Archaeological Exhaustion 2014 

Invited Distinguished Professor:

Bruno Juricic.

 

Gabriel Esquivel,  Studio Professor

Stephen Caffey, Assistant Professor of Art and Architecture History and Theory

Texas A&M University

 

Team: Jacob Patapoff, Juan Arriaza, Mike Clariday

 

Archaeological Exhaustion of the ungrounded object relates to the analysis of the object that forms the exhausted experienced throughout the examination. The observation, development, and interactions of the raw and synthetic are the main points of attraction for the analysis. The development begins with a base mesh that is observed in the initial unarticulated state, which is rendered for the instances of the exterior, interior, and liminal space. This initial object has no surface articulation and has no treatment of the transitional space between raw and synthetic. This is a representation of the object before the intense exhaustion has started. The analysis begins with the examination of the exterior raw, continues with the interior synthetic, and then the liminal space between the two.


The exterior raw has parameters defined as curvaceous and vermicular, with a form that is ambiguous and uncontrolled. The exterior exhaustion de¬develops the smooth surface as it is analyzed. It becomes more aged through the processes observed and as it reaches the extreme exhaustion, the heavy articulations penetrates the skin, extending into the transitional zone. This creates the first interactions within the liminal, opening it up to further analysis.
The interior synthetic started off with the same level of articulation and volume treatment seen in the initial ungrounded object observed throughout all phases. As the interior is analyzed and exhausted, it breaks down and becomes more geometric, faceted, and defined within the Cartesian grid. It is reminiscent of Piranesi’s Prisons, especially in relation to its figure to figure relationships created via the ‘machines for viewing’. The analysis progresses by translating the 3D into the 2.5D to the 2D. The analysis begins with an object dense with information and breaks it down to examine it far enough to the point of being able to be read in a binary manner (the metal etching plates, which can be read in black and white or 1s and 0s.
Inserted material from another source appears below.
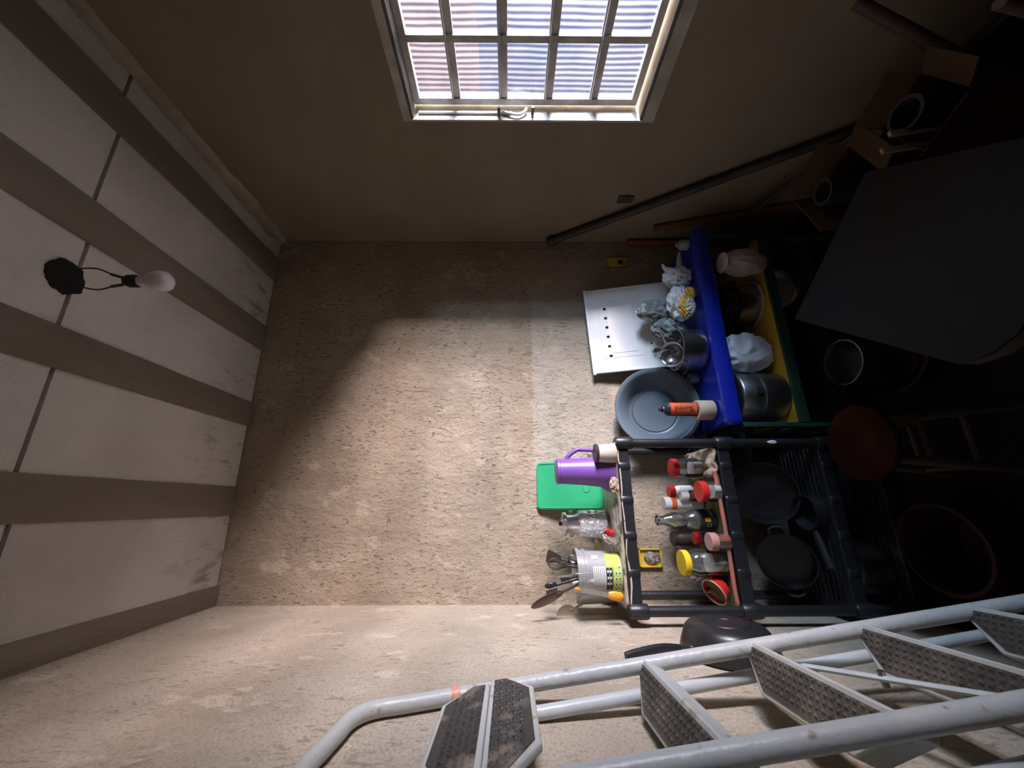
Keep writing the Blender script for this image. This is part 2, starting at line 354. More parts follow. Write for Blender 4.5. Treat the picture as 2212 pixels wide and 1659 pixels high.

The transitional area starts as the undefined, basic surface that spans the space between the raw and synthetic. This transitional zone represents a liminal space that is in constant change, and a constant wage between the raw and synthetic. Liminal space implies that it is on the boundary or threshold of two different entities. Typically the use of liminal space refers to the ambiguity or disoriented space occupied in the middle of the ritual, when the participants no longer hold their pre-ritual status but have not yet begun the transition to the status they will hold when the ritual is complete.

 

As stated previously, the exterior raw becomes so defined and articulated that it penetrates the surface of the exterior to the point of creating nemate or holey space. Then they synthetic intrudes into the transitional space and creates the same effect that it did in the interior. Interacting and impacting the nemate space created from the raw exhaustion. The nemate spaces can be seen in its break down of the geometry into a faceted surface, defining the holey space.


The complete entity has references to the endless house in relation to the idea of free flowing space. The endless house model also influenced our decisions for the texturing and development of the external skin. Referring back to the “machines for viewing”, these connections create the ability to analyze and experience multiple points in one singular space. Instead of viewing one singular space, the machines allow for a more complex, complete analysis of the object. Due to this, the interior is not an index of positionality.